• [DIRECTIONS FOR THIS TASK] Select all lines holding the word "Write" from the entries that follow.

Scenes as source code:
□ □ □ □

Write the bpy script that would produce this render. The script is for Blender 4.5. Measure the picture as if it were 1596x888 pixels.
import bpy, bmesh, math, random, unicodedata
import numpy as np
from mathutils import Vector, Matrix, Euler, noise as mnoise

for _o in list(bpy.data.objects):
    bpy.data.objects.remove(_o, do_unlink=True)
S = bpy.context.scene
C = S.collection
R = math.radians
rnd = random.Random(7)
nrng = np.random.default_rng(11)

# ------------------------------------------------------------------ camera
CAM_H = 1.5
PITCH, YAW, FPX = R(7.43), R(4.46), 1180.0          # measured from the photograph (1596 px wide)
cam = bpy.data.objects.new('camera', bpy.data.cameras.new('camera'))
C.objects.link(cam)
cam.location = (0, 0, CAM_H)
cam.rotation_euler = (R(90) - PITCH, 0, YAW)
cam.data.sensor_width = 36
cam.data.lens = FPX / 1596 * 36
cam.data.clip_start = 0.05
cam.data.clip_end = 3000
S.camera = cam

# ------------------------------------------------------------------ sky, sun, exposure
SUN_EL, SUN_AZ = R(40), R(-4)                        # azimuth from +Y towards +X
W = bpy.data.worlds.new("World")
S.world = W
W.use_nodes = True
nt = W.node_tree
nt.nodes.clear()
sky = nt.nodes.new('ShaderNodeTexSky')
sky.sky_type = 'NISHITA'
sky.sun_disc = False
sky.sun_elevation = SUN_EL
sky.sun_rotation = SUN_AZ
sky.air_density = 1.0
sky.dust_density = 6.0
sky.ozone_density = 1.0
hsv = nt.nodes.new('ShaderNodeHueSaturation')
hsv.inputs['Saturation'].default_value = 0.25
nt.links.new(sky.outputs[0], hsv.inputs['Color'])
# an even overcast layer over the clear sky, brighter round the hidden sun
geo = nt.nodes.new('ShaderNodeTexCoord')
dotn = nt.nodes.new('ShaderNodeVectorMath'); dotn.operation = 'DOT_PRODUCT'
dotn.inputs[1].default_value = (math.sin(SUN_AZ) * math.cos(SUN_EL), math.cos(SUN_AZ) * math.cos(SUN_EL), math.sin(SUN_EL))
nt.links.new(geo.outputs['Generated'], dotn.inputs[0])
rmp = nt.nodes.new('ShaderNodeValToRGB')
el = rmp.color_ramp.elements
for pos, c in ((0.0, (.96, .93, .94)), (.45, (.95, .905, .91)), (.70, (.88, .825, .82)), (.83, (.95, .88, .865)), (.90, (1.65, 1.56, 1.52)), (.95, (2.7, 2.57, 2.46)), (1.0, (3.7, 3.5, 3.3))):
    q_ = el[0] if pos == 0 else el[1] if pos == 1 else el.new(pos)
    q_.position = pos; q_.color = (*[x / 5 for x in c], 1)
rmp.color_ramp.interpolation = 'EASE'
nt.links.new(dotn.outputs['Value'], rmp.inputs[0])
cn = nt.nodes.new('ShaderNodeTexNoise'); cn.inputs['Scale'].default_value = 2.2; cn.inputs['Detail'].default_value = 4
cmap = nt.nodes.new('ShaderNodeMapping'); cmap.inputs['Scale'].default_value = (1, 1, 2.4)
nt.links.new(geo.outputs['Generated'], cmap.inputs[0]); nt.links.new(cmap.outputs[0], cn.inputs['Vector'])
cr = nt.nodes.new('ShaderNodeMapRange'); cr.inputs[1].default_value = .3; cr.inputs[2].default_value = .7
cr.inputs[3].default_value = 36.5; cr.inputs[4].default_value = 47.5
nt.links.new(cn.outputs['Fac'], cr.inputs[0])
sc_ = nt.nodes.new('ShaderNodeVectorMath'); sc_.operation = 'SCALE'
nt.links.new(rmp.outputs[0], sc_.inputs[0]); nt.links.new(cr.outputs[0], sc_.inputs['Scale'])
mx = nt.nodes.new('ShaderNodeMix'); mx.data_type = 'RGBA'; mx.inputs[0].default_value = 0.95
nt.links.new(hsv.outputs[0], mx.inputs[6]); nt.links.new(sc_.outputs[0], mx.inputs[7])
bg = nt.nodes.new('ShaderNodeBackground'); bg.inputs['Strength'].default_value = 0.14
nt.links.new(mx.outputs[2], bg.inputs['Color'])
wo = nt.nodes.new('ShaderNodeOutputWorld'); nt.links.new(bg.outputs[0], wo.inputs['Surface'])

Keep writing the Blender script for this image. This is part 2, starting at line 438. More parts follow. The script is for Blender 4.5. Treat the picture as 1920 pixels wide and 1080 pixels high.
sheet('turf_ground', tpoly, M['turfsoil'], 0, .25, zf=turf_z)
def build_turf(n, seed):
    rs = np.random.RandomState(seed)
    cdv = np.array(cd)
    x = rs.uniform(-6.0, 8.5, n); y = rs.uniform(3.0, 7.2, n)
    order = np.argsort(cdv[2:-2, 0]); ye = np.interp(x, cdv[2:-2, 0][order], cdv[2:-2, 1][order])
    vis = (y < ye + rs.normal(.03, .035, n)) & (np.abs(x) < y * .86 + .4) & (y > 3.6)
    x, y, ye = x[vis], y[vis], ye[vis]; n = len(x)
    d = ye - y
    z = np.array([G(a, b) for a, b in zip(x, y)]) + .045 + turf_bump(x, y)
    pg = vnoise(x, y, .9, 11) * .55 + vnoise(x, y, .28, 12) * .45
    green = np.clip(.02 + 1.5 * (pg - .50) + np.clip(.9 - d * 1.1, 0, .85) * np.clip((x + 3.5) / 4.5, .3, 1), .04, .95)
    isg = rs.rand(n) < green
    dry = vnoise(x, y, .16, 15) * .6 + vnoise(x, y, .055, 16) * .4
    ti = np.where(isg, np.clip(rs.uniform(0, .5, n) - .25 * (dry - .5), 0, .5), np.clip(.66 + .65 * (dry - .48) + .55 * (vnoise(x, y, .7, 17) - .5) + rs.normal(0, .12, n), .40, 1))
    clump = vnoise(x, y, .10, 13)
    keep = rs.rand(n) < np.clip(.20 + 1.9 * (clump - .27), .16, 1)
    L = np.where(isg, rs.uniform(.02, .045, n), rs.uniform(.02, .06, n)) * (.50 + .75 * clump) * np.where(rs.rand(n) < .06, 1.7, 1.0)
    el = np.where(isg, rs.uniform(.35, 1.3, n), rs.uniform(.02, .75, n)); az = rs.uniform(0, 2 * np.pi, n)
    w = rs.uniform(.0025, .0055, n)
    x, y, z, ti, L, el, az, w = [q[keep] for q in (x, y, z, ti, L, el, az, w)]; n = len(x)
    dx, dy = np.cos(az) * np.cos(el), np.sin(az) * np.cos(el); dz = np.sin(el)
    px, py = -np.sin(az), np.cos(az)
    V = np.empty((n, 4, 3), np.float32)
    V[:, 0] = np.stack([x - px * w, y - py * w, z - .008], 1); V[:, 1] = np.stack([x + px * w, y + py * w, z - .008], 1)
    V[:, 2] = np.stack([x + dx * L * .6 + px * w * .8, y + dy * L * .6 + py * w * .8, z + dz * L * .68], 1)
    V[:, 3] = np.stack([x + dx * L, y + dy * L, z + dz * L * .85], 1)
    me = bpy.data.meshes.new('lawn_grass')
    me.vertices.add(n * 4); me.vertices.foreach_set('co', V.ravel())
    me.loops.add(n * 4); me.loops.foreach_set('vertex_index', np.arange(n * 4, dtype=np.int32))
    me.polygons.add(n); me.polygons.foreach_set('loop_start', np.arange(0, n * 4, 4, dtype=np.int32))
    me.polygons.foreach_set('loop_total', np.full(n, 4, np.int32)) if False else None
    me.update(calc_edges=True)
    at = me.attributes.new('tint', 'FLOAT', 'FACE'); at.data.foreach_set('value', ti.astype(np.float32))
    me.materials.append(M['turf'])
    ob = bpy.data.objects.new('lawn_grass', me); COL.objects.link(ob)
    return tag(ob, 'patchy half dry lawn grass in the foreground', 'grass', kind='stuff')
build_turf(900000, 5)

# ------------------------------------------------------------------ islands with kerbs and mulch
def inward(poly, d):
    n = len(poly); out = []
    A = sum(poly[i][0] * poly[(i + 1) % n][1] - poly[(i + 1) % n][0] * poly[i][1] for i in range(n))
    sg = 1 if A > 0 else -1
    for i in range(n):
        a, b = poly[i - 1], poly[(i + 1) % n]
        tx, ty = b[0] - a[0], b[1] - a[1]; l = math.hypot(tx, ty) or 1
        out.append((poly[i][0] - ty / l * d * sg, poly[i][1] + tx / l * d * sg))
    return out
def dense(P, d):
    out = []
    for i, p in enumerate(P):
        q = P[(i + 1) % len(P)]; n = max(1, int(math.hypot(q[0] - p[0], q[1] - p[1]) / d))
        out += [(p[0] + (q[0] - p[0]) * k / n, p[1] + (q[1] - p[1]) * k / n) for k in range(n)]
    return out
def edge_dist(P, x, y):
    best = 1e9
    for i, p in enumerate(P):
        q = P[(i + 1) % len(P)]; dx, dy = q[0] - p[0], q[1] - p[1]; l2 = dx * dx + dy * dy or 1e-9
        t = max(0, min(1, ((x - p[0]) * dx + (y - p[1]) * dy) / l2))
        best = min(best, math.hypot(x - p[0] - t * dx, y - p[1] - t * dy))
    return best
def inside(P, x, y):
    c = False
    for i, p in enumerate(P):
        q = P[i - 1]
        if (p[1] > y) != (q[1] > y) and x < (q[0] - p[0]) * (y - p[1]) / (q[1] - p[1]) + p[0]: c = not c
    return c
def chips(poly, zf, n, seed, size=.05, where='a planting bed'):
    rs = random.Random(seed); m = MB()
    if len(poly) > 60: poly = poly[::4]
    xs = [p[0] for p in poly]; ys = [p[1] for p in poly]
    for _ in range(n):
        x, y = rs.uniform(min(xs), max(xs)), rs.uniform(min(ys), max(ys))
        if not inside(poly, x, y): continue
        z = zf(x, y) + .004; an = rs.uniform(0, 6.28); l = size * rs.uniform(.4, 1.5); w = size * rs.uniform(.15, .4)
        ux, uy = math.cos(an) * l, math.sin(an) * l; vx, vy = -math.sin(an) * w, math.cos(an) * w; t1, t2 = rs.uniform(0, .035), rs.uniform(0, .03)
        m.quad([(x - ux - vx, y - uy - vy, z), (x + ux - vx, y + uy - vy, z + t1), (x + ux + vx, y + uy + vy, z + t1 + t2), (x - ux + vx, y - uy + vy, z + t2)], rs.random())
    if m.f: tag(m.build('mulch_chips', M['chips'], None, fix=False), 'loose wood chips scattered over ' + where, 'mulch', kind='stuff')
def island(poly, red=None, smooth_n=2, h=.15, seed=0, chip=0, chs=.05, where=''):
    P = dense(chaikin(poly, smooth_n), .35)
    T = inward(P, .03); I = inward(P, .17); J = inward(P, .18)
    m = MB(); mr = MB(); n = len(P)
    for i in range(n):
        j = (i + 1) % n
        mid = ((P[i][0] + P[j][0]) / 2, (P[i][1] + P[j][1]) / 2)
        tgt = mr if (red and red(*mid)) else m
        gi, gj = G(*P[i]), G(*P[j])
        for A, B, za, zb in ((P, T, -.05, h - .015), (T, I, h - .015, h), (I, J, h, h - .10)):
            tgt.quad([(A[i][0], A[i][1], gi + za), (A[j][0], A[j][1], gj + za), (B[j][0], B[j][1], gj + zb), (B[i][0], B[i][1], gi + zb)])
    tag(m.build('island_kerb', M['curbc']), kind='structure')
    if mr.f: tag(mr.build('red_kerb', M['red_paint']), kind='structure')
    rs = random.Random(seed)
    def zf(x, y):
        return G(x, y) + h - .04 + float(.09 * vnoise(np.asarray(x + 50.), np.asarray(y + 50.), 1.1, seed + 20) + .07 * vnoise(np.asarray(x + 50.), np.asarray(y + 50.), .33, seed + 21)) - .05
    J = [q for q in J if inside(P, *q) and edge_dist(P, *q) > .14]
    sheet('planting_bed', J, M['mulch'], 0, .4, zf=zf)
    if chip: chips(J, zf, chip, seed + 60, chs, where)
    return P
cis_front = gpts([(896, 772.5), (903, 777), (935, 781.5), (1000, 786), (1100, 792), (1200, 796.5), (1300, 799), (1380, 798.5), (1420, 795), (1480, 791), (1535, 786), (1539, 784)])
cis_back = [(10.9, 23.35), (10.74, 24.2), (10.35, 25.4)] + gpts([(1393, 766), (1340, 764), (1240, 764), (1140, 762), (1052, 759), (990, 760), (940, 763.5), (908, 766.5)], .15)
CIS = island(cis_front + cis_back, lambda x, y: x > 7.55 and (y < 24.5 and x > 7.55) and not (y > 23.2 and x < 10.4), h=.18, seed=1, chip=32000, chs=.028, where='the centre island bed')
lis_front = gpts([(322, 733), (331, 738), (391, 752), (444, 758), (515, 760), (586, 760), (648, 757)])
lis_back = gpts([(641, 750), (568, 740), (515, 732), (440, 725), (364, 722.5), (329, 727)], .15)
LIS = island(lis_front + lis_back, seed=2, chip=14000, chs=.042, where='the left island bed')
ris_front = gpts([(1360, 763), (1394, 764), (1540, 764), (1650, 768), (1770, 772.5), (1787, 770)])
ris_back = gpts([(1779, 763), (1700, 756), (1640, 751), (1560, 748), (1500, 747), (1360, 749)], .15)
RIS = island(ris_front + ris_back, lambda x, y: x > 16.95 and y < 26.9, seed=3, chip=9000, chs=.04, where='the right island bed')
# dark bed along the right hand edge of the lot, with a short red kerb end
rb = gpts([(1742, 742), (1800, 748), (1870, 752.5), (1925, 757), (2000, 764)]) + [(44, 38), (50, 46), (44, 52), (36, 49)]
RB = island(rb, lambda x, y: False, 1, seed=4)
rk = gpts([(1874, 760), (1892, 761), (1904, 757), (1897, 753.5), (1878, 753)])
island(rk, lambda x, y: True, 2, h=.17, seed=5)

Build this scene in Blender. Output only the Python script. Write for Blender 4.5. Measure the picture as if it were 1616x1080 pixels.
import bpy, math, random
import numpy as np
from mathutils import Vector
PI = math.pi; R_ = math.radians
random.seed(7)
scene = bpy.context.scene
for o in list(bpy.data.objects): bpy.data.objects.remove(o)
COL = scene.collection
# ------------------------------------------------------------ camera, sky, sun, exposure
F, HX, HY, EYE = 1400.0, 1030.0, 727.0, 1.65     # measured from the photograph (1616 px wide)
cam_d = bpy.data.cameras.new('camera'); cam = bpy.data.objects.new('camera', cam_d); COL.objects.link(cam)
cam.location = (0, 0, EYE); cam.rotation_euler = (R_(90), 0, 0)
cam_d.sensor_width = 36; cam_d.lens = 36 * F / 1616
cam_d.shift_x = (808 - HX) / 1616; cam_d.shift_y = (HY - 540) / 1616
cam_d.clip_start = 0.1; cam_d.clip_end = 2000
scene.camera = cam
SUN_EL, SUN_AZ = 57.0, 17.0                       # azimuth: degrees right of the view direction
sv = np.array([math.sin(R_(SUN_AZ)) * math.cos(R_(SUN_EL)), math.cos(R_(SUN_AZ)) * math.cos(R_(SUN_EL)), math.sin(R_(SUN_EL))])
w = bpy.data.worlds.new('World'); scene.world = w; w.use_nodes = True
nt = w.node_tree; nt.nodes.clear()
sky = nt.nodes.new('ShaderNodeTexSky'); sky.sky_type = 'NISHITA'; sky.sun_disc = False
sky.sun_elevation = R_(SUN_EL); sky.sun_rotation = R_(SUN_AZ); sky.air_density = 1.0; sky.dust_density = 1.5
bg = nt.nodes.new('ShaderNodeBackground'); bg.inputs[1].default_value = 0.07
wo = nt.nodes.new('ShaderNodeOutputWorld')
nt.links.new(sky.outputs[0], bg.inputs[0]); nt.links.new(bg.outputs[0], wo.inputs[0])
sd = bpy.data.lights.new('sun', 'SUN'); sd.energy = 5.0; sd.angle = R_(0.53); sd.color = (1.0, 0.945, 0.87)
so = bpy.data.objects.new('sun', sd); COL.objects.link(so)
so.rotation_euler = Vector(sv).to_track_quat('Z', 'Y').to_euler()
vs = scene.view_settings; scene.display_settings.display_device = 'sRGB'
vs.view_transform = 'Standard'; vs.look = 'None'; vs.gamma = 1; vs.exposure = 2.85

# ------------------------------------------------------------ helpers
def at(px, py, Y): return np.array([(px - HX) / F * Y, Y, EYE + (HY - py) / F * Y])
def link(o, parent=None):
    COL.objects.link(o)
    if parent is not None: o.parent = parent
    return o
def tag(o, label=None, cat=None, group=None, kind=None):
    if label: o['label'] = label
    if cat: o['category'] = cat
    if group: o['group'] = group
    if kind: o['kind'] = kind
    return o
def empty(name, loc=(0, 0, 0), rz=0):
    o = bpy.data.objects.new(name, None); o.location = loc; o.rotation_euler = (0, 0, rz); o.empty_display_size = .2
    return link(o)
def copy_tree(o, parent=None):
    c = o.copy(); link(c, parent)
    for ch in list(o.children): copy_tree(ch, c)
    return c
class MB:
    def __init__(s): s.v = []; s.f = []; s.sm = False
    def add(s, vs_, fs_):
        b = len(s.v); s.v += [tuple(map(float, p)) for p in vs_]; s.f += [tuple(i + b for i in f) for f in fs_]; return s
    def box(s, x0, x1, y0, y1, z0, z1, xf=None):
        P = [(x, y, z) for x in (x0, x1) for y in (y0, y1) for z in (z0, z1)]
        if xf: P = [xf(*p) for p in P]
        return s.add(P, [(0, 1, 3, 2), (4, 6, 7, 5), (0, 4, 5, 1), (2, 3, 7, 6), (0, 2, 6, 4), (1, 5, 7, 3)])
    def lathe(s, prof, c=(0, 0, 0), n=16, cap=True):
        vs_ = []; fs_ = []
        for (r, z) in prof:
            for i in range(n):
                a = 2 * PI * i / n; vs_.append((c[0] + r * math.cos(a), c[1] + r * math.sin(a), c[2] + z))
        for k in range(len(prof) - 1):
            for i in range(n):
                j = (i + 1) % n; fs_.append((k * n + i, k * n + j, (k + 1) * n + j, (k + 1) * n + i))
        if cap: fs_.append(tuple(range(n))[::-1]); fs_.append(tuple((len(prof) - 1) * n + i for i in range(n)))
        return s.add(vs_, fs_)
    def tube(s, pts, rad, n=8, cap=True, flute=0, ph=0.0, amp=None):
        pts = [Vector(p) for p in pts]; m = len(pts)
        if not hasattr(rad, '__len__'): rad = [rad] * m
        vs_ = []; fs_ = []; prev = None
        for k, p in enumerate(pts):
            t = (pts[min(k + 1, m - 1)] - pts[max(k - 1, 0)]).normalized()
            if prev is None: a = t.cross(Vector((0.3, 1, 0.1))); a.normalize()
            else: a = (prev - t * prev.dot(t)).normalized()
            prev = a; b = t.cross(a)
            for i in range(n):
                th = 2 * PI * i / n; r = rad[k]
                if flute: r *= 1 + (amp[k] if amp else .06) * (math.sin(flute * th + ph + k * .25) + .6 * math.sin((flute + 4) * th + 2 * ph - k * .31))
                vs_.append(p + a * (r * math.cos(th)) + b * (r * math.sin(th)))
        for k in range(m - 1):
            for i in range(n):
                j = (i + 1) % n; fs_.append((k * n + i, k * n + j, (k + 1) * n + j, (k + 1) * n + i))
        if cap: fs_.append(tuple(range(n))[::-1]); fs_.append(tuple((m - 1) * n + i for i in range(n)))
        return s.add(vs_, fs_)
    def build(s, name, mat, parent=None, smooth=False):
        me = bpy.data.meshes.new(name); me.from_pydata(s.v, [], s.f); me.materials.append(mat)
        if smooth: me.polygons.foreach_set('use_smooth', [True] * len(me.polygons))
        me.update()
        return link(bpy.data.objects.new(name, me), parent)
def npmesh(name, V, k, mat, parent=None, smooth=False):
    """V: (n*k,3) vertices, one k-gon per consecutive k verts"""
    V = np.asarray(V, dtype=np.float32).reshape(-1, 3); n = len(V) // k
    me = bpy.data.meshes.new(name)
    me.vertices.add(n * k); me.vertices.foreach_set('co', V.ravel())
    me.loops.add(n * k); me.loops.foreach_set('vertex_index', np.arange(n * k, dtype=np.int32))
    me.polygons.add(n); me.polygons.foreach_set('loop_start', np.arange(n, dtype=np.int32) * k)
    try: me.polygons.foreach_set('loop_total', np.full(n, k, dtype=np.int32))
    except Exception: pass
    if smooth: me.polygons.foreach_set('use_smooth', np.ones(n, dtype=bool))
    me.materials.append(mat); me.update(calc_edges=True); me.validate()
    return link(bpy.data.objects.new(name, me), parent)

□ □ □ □

• [FULL SOLUTION]
Write the bpy script that would produce this render. The script is for Blender 4.5. Measure the picture as if it were 1596x888 pixels.
Build this scene in Blender. Output only the Python script. Write for Blender 4.5. Measure the picture as if it were 1616x1080 pixels.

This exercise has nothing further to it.